The Ministry responded to Colin Bennett's argument about the need to scrutinize the investigative process and reach some conclusions about its thoroughness by emphasizing the number of groups that can already subject the Internal Audit Branch of the Ministry to such scrutiny. (Argument for the Ministry, p. 12) I simply note that the general public, including the scholarly community, have comparable rights to subject this Branch to scrutiny under the broad access provisions of the Freedom of Information and Protection of Privacy Act.

The issue of candour

I want to discuss the evidence provided by the Ministry of concerns about the risk of not obtaining candid responses to questions in future investigations, if the records in dispute in this case are released in an unsevered form. I note in particular the affidavit sworn by George Morfitt, the Auditor General. I sympathize with these concerns yet I must follow the requirements of the Act. It is a fact of life that information collection techniques in government are all gradually changing in response to the Act. An ethical interviewer should now inform a respondent that his or her answers to candid questions may be accessible in future to both the subject of the inquiry and to others with general interest in the subject matter. This has been the case at the federal level in Canada and in Quebec and Ontario for a number of years. One result has been more objective, fact-oriented recording of answers and a more general discouragement of the disclosure of biases and casual pejorative character judgments. People volunteer statements that may not be relevant to the concerns of an interview. This should be discouraged or not recorded. In my view, caution and candour can coexist.

In her affidavit for this inquiry, Sunny Mathieson noted her concern that a particular audit director and his staff "are no longer recording certain kinds of interview comments that they feel may be misleading or inflammatory." Her concern is that this practice "has serious implications for the completeness of our audit record." She had noted earlier in her affidavit that "[o]ften, it is a hunch expressed by an interviewee, or an offhand remark that sets the auditor down a particular path which may lead to the discovery of inappropriate or illegal action." (Argument for the Ministry, Affidavit of Sunny Mathieson, paragraphs 9, 12) In my view, it is important to distinguish these two conditions in interview situations. It seems inappropriate to record comments that are "misleading" or "inflammatory," but it seems fully appropriate to record a hunch or an offhand remark that appears useful. It is the former type of comment that may pose problems later for those interviewed, not the latter.

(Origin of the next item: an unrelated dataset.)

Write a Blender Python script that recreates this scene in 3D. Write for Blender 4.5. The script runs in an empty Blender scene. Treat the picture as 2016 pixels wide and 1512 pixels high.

I do not agree with the view that disclosure of the records in dispute in this case will end candour in internal audits of the type conducted in the Hanson matter. Those interviewed are under a legal obligation to respond. They may even have counsel present with them if that seems appropriate. The notion of accountability embodied in the Act has wide application for those paid from the public purse. That this requires incremental changes in ways of doing business should be celebrated as an important form of progress in creating a more open society in British Columbia rather than denigrated as some kind of egregious error made by the Legislature in enacting the Freedom of Information and Protection of Privacy Act.

The Ministry also advanced the argument that in 1992 at the time of the Hanson audit, "there was an expectation both on the part of the auditor and the interviewee that information obtained in interviews would be kept confidential." (Argument for the Ministry, p. 8) I note that the Act, as approved unanimously by the Legislature in 1993, applies retroactively to all records held by public bodies, subject to the applicable exceptions set forth in the statute.

11. Order

I find that the records in dispute do not fall under section 15(1)(c) of the Act.

Under section 58(2)(a) of the Act, I find the Ministry of Finance and Corporate Relations was not authorized or required to refuse access to the records in dispute under section 15(1)(c) of the Act. Subject to the application of section 22 of the Act by the Ministry, I order the disclosure of the records in dispute to the applicant.